Im Eifer des Gesprächs, hatte ich fast schon vergessen, wie sehr ich in den unterkühlten klimatischen Bedingungen des Casinos friere. Doch der Anblick der Serviererin, die mir in ihrem knackig-halbnackigen Outfit, mit weit ausgeschnittenem Dekolleté und einem kleinen Stück Stoff um der Hüfte, das nur teilweise den Po bedeckt, ein Getränk reicht, lässt mich der kalten Tatsache wieder bewusst werden. Nicht, das ich, wie eine katholische Bibelschwester prüde bin, aber ein paar Zentimeter mehr Stoff sähen ebenfalls oder vielleicht mehr sexy aus, würden wärmen, und ganz ehrlich, manche Figuren könnten das wirklich vertragen. In der Pause, an den Waschbecken der Restrooms, fragt mein Spiegelbild spontan das einer bildhübschen Bedienung: „Wie fühlst du dich, so halbnackig, in einem ultrakurzen Röckchen zu arbeiten?“ Mit einem überraschten Lächeln antwortet sie bereitwillig: „Manchmal friere ich sehr, aber wenn so viel wie im Moment zu tun ist, geht es. Außerdem, trage ich hier wenigstens einen Rock im Gegensatz zum Rio. Man gewöhnt sich an alles.“ Na, das nenne ich mal positives Denken!

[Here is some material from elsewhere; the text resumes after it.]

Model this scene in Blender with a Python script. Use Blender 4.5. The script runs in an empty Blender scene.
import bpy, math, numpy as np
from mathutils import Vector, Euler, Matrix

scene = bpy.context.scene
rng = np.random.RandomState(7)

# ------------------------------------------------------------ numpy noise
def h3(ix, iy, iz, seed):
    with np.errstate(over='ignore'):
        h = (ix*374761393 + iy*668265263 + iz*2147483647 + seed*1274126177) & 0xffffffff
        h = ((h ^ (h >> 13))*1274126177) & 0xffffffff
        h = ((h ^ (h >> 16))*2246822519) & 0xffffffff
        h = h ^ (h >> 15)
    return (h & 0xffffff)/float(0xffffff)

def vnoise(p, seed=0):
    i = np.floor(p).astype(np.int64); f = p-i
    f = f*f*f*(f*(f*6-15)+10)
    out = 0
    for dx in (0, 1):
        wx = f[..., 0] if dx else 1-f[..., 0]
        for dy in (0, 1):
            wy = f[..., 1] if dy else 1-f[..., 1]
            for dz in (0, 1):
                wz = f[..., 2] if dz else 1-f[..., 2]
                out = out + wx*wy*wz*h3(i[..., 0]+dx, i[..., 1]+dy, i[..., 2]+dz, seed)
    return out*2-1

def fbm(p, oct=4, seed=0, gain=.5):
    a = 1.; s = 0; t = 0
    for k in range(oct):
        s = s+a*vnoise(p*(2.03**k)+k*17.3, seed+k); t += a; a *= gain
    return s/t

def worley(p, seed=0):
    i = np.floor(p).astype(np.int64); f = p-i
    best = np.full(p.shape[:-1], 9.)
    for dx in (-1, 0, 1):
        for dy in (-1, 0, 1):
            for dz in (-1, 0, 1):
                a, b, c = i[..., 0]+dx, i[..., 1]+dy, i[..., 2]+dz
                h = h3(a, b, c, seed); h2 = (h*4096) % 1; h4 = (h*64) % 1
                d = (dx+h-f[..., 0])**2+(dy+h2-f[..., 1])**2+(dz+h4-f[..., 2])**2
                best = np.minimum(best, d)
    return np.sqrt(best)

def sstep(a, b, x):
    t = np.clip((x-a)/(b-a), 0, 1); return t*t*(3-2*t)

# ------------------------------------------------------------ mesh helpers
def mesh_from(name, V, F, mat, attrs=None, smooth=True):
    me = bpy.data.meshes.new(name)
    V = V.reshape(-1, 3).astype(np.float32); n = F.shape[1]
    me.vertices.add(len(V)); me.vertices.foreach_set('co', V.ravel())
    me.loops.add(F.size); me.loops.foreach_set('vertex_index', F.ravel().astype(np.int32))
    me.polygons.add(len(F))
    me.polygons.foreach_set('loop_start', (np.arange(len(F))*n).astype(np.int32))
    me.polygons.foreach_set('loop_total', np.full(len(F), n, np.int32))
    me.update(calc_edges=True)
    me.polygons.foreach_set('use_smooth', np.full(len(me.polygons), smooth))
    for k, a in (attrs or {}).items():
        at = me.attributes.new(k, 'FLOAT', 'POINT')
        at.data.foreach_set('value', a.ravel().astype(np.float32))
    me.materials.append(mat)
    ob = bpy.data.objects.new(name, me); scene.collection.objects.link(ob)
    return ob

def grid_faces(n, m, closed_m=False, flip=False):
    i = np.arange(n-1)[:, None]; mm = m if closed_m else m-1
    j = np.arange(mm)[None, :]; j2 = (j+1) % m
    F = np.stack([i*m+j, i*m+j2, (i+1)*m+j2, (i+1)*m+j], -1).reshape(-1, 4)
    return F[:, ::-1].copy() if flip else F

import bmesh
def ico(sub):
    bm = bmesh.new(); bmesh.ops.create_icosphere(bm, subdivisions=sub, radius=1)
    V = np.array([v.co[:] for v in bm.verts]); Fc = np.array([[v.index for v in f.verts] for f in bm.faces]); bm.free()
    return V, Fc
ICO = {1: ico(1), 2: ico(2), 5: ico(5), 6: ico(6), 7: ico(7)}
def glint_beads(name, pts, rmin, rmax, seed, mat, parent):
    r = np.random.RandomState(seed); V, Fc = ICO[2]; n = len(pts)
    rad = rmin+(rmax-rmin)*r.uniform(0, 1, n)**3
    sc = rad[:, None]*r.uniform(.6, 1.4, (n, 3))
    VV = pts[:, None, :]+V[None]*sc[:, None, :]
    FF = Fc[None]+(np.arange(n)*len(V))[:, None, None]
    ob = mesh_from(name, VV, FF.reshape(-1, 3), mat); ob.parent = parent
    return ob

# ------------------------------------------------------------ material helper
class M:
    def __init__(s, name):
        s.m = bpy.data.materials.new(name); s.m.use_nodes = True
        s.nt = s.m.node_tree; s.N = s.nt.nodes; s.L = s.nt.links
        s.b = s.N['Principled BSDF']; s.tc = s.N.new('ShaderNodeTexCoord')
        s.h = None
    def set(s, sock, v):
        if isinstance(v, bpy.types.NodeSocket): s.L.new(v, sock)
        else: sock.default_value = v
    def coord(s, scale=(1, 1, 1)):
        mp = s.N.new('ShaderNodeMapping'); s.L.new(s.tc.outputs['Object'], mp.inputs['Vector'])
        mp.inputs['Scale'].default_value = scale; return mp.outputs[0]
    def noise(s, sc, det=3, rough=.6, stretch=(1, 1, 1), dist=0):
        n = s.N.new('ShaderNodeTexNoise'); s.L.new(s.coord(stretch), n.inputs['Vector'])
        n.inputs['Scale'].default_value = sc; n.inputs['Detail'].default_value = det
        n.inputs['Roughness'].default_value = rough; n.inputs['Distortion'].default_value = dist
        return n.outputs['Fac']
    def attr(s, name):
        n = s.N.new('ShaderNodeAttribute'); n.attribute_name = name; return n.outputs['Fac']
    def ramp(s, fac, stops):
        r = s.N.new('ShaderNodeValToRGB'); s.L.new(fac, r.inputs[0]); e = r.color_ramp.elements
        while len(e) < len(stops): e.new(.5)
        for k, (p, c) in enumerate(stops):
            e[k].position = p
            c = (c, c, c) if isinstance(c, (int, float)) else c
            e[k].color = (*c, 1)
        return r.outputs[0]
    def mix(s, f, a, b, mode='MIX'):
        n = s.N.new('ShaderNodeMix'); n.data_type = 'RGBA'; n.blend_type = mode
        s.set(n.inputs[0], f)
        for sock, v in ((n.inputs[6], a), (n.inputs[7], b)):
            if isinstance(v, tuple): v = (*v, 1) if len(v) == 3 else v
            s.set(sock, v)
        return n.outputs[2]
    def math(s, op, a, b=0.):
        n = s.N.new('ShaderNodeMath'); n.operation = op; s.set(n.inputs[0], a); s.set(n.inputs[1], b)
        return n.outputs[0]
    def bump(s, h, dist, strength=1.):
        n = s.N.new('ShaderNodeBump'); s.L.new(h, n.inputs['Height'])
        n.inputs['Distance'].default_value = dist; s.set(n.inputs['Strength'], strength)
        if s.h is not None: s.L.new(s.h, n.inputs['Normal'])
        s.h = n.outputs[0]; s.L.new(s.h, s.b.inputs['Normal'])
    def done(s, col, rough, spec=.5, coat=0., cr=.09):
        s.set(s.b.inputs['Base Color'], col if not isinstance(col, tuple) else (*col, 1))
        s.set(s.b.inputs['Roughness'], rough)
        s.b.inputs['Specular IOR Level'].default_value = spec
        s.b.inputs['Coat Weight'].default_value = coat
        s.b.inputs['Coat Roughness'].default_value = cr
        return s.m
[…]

Aber zurück zu meiner Pokergeschichte. Mein Stack leidet am Yo-Yo Effekt. Wie erwähnt, herrscht an meinem Tisch große Action. Am besten führe ich mal ein paar signifikante Hände auf: Mein schönes Plus verliere ich mit AK vs. AJ, gewinne dieses wieder gegen denselben Maniac, mit QJ vs. Q10. Verliere ein Set gegen gerivertes Flush, verdopple wieder weil mein Top Pair mit Top Kicker nicht ausgedrawt wird usw. Allerdings, so donkig wie es auf den ersten Blick scheint war es aber nicht.
Nach einem Tischwechsel spiele ich vorerst so munter und mutig weiter, doch allmählich wird mein Spiel unrund, als hätte es Sand im Getriebe. 9 Stunden sind bereits verstrichen, die Blinds schon hoch, meine Karten klein, und die Spots – trotzdem Druck auszuüben, Mangelware. Den Strohhalm in Form von A, Q, suited ergreife ich kompromisslos und pushe meine letzten ca. zwölf Blinds, die sich als Kanonenfutter für Asse entpuppen. Schlussendlich haben die Asse die Oberhand behalten, ich verabschiede mich mit einer Platzierung um 110, und somit 30 Plätze vor meinem erhofften Cash!
Wieder einmal fühle ich mich wie eine unreife Frucht, die zu früh vom Baum gefallen ist. Was soll`s! Dann unternehme ich eben morgen das, was ich bisher in Vegas am erfolgreichsten kann: Shoppen! Vielleicht erhält man dafür auch ein Bracelet? Eines von Ed Hardy würde mir gefallen.